Sabe-se que Dogma 95 é o nome de um manifesto (um grupo? um produto?) que determina regras para os filmes produzidos pelos criadores e signatários. Acertei? Não sei. Sem referências, procurei o nobre amigo Ruy Gardnier, que teceu poucas palavras sobre o assunto: informações referentes a movimentos de câmera, iluminação e fotografia despojadas, enredos cotidianos e outras xurumelas, prontas a simbolizar certa "simplicidade". Mal informado, levei o assunto à baila com outros amigos e, desiludido, constatei um imenso ponto de interrogação nas gentes: uns gostam do tom "informal", tipo festa no play em VHS; outros não perdoam pelos mesmos motivos.

Achei a proposta de um manifesto, com palavras de ordem e tal, um tanto anacrônica. Imaginem: a era decreta o fim dos modos e um sujeito, ou melhor, quatro, determinam um destino estético via "movimento", "manifesto", "ruptura", etc. Para lá de interessado, fui conferir Os idiotas e confesso que saí decepcionado. Ao longo da imensa projeção — quase duas horas! — aportaram nas idéias a palavra "desperdício" e "ingênuo" como a muito tempo não me ocorria sobre um filme (pensei muito em Woody Allen, por exemplo).

A história da turma que pretende chocar a burguesia fingindo-se debilóide, confesso, me pareceu, no máximo, um Forrest Gump intelectualizado e entediante. O invólucro estético determinado pelo manifesto dá o tom. Como se pudéssemos opor aos caprichos burgueses, a apologia da debilidade mental. Como se pudéssemos opor à pasmaceira tecnológica, o despojamento do VHS e o naturalismo da representação. Me engana que eu gosto. Não, não gosto e não para por aí.

Tem um personagem no filme, se não me engano, dono da casa onde os meninos maluquinhos passam as férias, que é uma graça. Vejam só: lá pelas tantas o sujeito toma ares nietzscheanos, tipo super homem que tudo pode. Não tem dó nem piedade por viva alma, nem aspira um bom convívio. Parece a Letícia Spiller na novela das oito. E na hora da transgressão, quando o filme toma ares Danny Boyle (Cova Rasa e Trainsppoting), ele clama: suruba!; e quando pira, ele pira mesmo: tira a roupa na rua! Ora, faça-me o favor!!
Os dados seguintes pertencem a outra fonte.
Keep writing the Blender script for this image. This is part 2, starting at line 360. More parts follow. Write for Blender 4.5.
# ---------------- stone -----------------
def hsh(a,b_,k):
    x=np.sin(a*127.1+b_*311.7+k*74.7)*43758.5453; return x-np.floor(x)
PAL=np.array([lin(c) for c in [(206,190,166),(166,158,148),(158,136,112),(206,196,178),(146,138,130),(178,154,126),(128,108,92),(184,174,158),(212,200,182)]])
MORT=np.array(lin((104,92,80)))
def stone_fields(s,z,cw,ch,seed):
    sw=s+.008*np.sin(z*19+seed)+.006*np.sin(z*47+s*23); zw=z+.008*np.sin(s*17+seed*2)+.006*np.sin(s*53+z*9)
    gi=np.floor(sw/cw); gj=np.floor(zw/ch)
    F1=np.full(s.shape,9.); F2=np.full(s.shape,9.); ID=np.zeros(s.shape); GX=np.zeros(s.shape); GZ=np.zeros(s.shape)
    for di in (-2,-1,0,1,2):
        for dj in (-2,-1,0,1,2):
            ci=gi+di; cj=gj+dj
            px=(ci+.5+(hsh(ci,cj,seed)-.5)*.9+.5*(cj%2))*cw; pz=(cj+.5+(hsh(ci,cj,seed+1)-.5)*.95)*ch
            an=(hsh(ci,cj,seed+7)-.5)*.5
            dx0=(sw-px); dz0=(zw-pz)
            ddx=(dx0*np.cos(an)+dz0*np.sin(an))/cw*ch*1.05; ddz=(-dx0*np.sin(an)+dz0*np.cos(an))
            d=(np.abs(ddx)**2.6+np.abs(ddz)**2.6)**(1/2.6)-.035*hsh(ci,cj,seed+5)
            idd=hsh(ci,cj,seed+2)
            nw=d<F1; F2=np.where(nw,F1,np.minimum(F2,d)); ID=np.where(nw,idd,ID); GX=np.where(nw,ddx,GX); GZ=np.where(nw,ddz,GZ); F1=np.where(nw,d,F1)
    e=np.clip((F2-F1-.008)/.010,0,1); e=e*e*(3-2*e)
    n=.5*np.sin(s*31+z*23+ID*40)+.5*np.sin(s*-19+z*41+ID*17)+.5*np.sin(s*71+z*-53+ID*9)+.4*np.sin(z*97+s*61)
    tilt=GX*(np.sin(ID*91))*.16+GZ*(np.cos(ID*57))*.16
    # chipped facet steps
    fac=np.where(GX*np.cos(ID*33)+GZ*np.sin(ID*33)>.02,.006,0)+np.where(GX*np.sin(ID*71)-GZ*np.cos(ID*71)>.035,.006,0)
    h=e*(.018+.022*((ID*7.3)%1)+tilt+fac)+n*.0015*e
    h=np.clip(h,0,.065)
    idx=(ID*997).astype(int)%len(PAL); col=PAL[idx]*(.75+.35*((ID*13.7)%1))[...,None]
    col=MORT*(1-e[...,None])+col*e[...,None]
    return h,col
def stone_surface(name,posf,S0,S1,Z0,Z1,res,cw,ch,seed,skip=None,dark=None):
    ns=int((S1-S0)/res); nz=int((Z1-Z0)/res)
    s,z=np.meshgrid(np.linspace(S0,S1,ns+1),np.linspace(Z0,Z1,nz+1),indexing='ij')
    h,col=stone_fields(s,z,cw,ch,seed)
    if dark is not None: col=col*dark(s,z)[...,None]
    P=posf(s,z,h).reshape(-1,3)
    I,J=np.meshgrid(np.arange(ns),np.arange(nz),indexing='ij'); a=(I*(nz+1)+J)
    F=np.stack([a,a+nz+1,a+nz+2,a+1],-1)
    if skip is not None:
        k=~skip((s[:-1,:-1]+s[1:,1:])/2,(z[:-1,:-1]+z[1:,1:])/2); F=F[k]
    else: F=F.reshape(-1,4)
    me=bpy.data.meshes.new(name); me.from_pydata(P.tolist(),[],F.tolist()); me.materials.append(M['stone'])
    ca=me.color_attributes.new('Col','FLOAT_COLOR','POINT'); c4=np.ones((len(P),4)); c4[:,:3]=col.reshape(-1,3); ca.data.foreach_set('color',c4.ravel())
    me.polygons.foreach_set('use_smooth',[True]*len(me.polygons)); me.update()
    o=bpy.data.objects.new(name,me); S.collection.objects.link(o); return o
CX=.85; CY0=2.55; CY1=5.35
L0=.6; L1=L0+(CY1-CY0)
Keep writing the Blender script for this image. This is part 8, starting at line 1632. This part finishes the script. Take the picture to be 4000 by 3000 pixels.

Não me parece suportável prosseguir nessa busca pelo "novo", a menos que se aprenda a achá-lo. As grandes novidades deste fin-de-siécle, com exceção do drum'n bass e do Nirvana, são esses filmecos que, em sua grande maioria, assinalam um niilismo de boteco, travestido de vanguarda e vazio como um cofre público. Por trás da situação armada — movimento, manifesto, ruptura,... — o sentimentalismo barato que comove como guloseima americana. E esquematizado para servir daqui a 50 anos nas enciclopédias como "movimento surgido nos meados, blábláblá..."

Falar de idiotas não me parecia tão fácil: muitas vezes temos que provar sua culpa. Se você gostou, ótimo, não perdeu dinheiro: não é sem alegria que te saúdo, ó compreensivo. Se não, por favor, ajude-me a roubar a cópia, para queimar no Largo da Carioca, às três da tarde, como idiotas que não perdem a chance de conferir (e adorar) novidades.